#### [What needs to be done]
Each line that follows is to be retyped exactly.

#### [Material]

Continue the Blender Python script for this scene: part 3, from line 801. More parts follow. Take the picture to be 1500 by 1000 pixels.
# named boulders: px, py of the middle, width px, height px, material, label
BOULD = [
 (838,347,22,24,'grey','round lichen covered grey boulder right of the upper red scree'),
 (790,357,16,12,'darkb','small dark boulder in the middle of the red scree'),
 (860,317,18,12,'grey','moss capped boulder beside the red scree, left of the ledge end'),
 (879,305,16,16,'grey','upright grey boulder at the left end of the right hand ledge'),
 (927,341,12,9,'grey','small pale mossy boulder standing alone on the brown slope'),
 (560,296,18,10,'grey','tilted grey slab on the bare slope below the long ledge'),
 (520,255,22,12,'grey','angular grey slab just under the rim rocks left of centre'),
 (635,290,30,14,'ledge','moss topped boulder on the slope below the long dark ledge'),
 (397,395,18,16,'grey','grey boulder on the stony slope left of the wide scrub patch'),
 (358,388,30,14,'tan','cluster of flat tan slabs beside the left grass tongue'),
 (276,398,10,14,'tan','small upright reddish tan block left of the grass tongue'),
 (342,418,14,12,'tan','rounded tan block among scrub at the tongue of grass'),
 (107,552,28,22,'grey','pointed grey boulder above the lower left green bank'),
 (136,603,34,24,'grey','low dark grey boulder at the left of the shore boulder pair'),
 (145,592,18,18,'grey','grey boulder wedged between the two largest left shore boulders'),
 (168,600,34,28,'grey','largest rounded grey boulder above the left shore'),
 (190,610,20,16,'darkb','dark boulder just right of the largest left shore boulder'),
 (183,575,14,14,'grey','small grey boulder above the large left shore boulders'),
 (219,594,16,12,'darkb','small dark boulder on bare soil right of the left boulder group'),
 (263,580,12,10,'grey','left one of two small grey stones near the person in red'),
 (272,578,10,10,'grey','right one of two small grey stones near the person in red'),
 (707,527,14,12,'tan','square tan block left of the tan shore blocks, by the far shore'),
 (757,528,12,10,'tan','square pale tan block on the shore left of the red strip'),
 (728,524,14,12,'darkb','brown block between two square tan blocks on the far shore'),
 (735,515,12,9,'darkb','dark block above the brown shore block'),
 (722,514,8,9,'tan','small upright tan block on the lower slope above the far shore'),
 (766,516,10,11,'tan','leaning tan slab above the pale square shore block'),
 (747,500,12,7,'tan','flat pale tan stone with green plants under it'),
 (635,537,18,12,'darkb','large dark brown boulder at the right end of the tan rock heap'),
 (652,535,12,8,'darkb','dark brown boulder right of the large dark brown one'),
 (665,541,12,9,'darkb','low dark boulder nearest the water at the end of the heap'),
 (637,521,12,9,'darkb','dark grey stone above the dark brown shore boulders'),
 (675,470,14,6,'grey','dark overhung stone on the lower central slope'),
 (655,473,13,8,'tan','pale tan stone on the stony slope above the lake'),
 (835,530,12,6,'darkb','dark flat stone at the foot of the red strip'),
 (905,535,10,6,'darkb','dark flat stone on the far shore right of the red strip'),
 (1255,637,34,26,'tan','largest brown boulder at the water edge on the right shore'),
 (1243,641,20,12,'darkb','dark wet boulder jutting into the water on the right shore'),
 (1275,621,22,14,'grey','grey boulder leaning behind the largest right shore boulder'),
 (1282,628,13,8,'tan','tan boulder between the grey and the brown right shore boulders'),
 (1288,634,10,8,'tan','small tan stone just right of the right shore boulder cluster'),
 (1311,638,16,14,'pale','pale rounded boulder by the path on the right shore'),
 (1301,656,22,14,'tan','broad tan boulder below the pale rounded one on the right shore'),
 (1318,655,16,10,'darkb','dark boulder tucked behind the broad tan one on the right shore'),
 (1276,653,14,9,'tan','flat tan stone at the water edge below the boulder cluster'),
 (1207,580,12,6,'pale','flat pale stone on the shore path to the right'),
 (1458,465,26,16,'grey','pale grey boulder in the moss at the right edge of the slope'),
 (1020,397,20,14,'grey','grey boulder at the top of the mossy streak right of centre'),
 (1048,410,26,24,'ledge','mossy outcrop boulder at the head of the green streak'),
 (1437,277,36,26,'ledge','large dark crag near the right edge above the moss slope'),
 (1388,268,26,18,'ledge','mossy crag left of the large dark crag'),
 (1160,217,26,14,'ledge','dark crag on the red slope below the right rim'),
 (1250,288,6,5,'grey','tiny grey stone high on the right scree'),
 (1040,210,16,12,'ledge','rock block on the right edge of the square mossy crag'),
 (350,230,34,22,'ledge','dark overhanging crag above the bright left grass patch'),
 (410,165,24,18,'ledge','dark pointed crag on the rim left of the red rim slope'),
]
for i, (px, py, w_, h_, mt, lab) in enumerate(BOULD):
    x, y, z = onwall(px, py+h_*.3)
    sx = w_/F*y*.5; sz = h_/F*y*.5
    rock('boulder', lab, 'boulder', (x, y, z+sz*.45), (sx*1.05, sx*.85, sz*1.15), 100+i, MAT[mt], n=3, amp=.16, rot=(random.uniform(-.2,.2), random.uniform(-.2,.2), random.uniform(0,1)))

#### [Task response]
Continue the Blender Python script for this scene: part 3, from line 801. More parts follow. Take the picture to be 1500 by 1000 pixels.
# named boulders: px, py of the middle, width px, height px, material, label
BOULD = [
 (838,347,22,24,'grey','round lichen covered grey boulder right of the upper red scree'),
 (790,357,16,12,'darkb','small dark boulder in the middle of the red scree'),
 (860,317,18,12,'grey','moss capped boulder beside the red scree, left of the ledge end'),
 (879,305,16,16,'grey','upright grey boulder at the left end of the right hand ledge'),
 (927,341,12,9,'grey','small pale mossy boulder standing alone on the brown slope'),
 (560,296,18,10,'grey','tilted grey slab on the bare slope below the long ledge'),
 (520,255,22,12,'grey','angular grey slab just under the rim rocks left of centre'),
 (635,290,30,14,'ledge','moss topped boulder on the slope below the long dark ledge'),
 (397,395,18,16,'grey','grey boulder on the stony slope left of the wide scrub patch'),
 (358,388,30,14,'tan','cluster of flat tan slabs beside the left grass tongue'),
 (276,398,10,14,'tan','small upright reddish tan block left of the grass tongue'),
 (342,418,14,12,'tan','rounded tan block among scrub at the tongue of grass'),
 (107,552,28,22,'grey','pointed grey boulder above the lower left green bank'),
 (136,603,34,24,'grey','low dark grey boulder at the left of the shore boulder pair'),
 (145,592,18,18,'grey','grey boulder wedged between the two largest left shore boulders'),
 (168,600,34,28,'grey','largest rounded grey boulder above the left shore'),
 (190,610,20,16,'darkb','dark boulder just right of the largest left shore boulder'),
 (183,575,14,14,'grey','small grey boulder above the large left shore boulders'),
 (219,594,16,12,'darkb','small dark boulder on bare soil right of the left boulder group'),
 (263,580,12,10,'grey','left one of two small grey stones near the person in red'),
 (272,578,10,10,'grey','right one of two small grey stones near the person in red'),
 (707,527,14,12,'tan','square tan block left of the tan shore blocks, by the far shore'),
 (757,528,12,10,'tan','square pale tan block on the shore left of the red strip'),
 (728,524,14,12,'darkb','brown block between two square tan blocks on the far shore'),
 (735,515,12,9,'darkb','dark block above the brown shore block'),
 (722,514,8,9,'tan','small upright tan block on the lower slope above the far shore'),
 (766,516,10,11,'tan','leaning tan slab above the pale square shore block'),
 (747,500,12,7,'tan','flat pale tan stone with green plants under it'),
 (635,537,18,12,'darkb','large dark brown boulder at the right end of the tan rock heap'),
 (652,535,12,8,'darkb','dark brown boulder right of the large dark brown one'),
 (665,541,12,9,'darkb','low dark boulder nearest the water at the end of the heap'),
 (637,521,12,9,'darkb','dark grey stone above the dark brown shore boulders'),
 (675,470,14,6,'grey','dark overhung stone on the lower central slope'),
 (655,473,13,8,'tan','pale tan stone on the stony slope above the lake'),
 (835,530,12,6,'darkb','dark flat stone at the foot of the red strip'),
 (905,535,10,6,'darkb','dark flat stone on the far shore right of the red strip'),
 (1255,637,34,26,'tan','largest brown boulder at the water edge on the right shore'),
 (1243,641,20,12,'darkb','dark wet boulder jutting into the water on the right shore'),
 (1275,621,22,14,'grey','grey boulder leaning behind the largest right shore boulder'),
 (1282,628,13,8,'tan','tan boulder between the grey and the brown right shore boulders'),
 (1288,634,10,8,'tan','small tan stone just right of the right shore boulder cluster'),
 (1311,638,16,14,'pale','pale rounded boulder by the path on the right shore'),
 (1301,656,22,14,'tan','broad tan boulder below the pale rounded one on the right shore'),
 (1318,655,16,10,'darkb','dark boulder tucked behind the broad tan one on the right shore'),
 (1276,653,14,9,'tan','flat tan stone at the water edge below the boulder cluster'),
 (1207,580,12,6,'pale','flat pale stone on the shore path to the right'),
 (1458,465,26,16,'grey','pale grey boulder in the moss at the right edge of the slope'),
 (1020,397,20,14,'grey','grey boulder at the top of the mossy streak right of centre'),
 (1048,410,26,24,'ledge','mossy outcrop boulder at the head of the green streak'),
 (1437,277,36,26,'ledge','large dark crag near the right edge above the moss slope'),
 (1388,268,26,18,'ledge','mossy crag left of the large dark crag'),
 (1160,217,26,14,'ledge','dark crag on the red slope below the right rim'),
 (1250,288,6,5,'grey','tiny grey stone high on the right scree'),
 (1040,210,16,12,'ledge','rock block on the right edge of the square mossy crag'),
 (350,230,34,22,'ledge','dark overhanging crag above the bright left grass patch'),
 (410,165,24,18,'ledge','dark pointed crag on the rim left of the red rim slope'),
]
for i, (px, py, w_, h_, mt, lab) in enumerate(BOULD):
    x, y, z = onwall(px, py+h_*.3)
    sx = w_/F*y*.5; sz = h_/F*y*.5
    rock('boulder', lab, 'boulder', (x, y, z+sz*.45), (sx*1.05, sx*.85, sz*1.15), 100+i, MAT[mt], n=3, amp=.16, rot=(random.uniform(-.2,.2), random.uniform(-.2,.2), random.uniform(0,1)))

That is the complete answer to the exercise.